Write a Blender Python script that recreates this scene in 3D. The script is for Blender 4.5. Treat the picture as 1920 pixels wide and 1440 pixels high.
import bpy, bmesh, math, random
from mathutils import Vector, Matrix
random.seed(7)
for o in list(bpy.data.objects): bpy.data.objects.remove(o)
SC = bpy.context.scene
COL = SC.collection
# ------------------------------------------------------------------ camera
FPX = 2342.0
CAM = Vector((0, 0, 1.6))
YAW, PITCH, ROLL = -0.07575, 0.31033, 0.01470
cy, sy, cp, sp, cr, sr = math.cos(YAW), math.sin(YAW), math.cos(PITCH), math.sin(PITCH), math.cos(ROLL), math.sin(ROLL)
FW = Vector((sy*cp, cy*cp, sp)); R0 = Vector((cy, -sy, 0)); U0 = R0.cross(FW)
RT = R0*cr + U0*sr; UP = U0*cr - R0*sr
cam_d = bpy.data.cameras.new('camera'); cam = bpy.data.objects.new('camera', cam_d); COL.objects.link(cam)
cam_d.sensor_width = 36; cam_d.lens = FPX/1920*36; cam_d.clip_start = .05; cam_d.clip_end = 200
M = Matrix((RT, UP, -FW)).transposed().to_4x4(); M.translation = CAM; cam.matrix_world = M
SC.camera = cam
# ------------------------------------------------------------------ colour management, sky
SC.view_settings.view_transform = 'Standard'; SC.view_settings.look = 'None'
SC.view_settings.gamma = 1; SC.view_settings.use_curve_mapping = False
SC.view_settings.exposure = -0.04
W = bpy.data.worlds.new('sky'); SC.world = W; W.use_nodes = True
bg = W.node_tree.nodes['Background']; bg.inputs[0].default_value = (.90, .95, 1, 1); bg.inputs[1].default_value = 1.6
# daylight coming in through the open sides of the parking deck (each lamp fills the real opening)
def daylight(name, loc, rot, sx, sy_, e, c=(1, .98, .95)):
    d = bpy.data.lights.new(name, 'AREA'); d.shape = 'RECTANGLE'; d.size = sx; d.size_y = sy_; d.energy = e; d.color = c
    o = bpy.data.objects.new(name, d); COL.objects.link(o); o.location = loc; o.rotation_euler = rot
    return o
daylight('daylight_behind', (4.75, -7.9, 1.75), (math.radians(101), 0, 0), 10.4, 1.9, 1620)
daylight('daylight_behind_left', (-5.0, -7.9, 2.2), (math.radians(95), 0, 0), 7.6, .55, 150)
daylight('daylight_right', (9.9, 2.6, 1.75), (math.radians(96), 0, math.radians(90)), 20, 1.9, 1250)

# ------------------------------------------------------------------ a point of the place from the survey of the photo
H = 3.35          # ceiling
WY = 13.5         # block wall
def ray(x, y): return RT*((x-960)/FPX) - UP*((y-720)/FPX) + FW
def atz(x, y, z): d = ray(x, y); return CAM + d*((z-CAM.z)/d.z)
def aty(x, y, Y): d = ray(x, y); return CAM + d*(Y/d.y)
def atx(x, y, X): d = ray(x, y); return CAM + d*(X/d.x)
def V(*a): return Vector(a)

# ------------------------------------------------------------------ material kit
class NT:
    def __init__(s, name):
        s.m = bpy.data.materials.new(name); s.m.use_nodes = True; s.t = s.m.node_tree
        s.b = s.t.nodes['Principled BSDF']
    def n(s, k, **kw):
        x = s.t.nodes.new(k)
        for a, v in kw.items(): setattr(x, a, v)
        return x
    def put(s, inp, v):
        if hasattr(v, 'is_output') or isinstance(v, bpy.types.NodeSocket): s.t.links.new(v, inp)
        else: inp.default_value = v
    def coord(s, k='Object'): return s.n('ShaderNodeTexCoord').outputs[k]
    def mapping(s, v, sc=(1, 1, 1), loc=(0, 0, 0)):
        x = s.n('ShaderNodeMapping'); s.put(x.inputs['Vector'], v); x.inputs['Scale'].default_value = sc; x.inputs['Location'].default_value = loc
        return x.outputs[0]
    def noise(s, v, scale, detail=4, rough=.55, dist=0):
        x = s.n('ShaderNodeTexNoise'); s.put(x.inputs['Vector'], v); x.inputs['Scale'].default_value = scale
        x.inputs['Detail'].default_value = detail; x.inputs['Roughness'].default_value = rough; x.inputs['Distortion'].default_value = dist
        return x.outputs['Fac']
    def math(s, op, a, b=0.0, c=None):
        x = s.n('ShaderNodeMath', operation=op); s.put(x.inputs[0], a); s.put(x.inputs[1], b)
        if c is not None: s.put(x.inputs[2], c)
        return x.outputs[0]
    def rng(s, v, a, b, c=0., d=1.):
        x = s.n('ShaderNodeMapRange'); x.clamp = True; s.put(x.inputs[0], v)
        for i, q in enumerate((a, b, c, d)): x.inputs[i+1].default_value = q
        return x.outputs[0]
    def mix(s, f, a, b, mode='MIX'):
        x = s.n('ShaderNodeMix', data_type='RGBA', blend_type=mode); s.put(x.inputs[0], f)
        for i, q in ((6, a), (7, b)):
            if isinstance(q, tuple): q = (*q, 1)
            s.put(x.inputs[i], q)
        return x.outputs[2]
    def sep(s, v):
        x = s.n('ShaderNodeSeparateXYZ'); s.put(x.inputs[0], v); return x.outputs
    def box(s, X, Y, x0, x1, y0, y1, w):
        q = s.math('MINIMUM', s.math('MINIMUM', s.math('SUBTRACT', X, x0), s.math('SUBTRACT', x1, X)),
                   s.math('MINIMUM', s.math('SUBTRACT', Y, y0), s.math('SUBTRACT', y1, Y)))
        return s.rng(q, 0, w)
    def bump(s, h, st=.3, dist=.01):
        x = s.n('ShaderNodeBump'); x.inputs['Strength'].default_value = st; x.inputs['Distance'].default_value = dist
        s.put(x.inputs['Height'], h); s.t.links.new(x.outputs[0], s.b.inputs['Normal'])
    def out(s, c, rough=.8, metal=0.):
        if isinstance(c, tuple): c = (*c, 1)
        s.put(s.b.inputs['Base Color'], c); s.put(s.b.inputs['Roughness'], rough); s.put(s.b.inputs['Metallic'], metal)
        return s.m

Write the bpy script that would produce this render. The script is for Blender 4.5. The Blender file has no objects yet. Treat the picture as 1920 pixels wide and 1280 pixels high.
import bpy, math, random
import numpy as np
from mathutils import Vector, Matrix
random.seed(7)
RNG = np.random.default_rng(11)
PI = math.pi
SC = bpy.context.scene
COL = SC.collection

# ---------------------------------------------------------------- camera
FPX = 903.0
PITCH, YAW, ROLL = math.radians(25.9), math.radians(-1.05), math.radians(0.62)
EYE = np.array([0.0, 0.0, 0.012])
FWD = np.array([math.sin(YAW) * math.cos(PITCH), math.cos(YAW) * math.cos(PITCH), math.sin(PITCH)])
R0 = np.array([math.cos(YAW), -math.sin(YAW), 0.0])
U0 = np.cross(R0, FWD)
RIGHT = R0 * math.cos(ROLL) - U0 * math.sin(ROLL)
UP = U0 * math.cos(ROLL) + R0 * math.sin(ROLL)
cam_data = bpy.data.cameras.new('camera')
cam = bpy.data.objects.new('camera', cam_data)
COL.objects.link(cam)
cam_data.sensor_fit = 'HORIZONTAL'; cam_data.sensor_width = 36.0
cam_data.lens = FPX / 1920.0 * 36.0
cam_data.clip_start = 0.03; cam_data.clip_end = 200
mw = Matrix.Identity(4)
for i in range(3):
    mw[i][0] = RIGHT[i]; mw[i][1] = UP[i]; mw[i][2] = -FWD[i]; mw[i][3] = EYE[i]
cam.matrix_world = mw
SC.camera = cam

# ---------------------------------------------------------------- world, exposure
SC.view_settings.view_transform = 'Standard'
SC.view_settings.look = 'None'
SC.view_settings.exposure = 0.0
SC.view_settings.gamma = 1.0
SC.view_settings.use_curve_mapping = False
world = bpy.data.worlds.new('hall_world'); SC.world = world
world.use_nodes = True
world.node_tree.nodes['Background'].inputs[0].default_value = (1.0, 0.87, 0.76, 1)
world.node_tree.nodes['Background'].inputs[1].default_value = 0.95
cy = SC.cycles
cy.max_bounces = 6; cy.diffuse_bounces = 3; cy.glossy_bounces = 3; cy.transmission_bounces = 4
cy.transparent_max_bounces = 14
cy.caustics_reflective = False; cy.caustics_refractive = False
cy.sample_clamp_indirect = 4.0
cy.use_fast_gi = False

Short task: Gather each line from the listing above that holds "picture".

Result below:
Write a Blender Python script that recreates this scene in 3D. The script is for Blender 4.5. Treat the picture as 1920 pixels wide and 1440 pixels high.
Write the bpy script that would produce this render. The script is for Blender 4.5. The Blender file has no objects yet. Treat the picture as 1920 pixels wide and 1280 pixels high.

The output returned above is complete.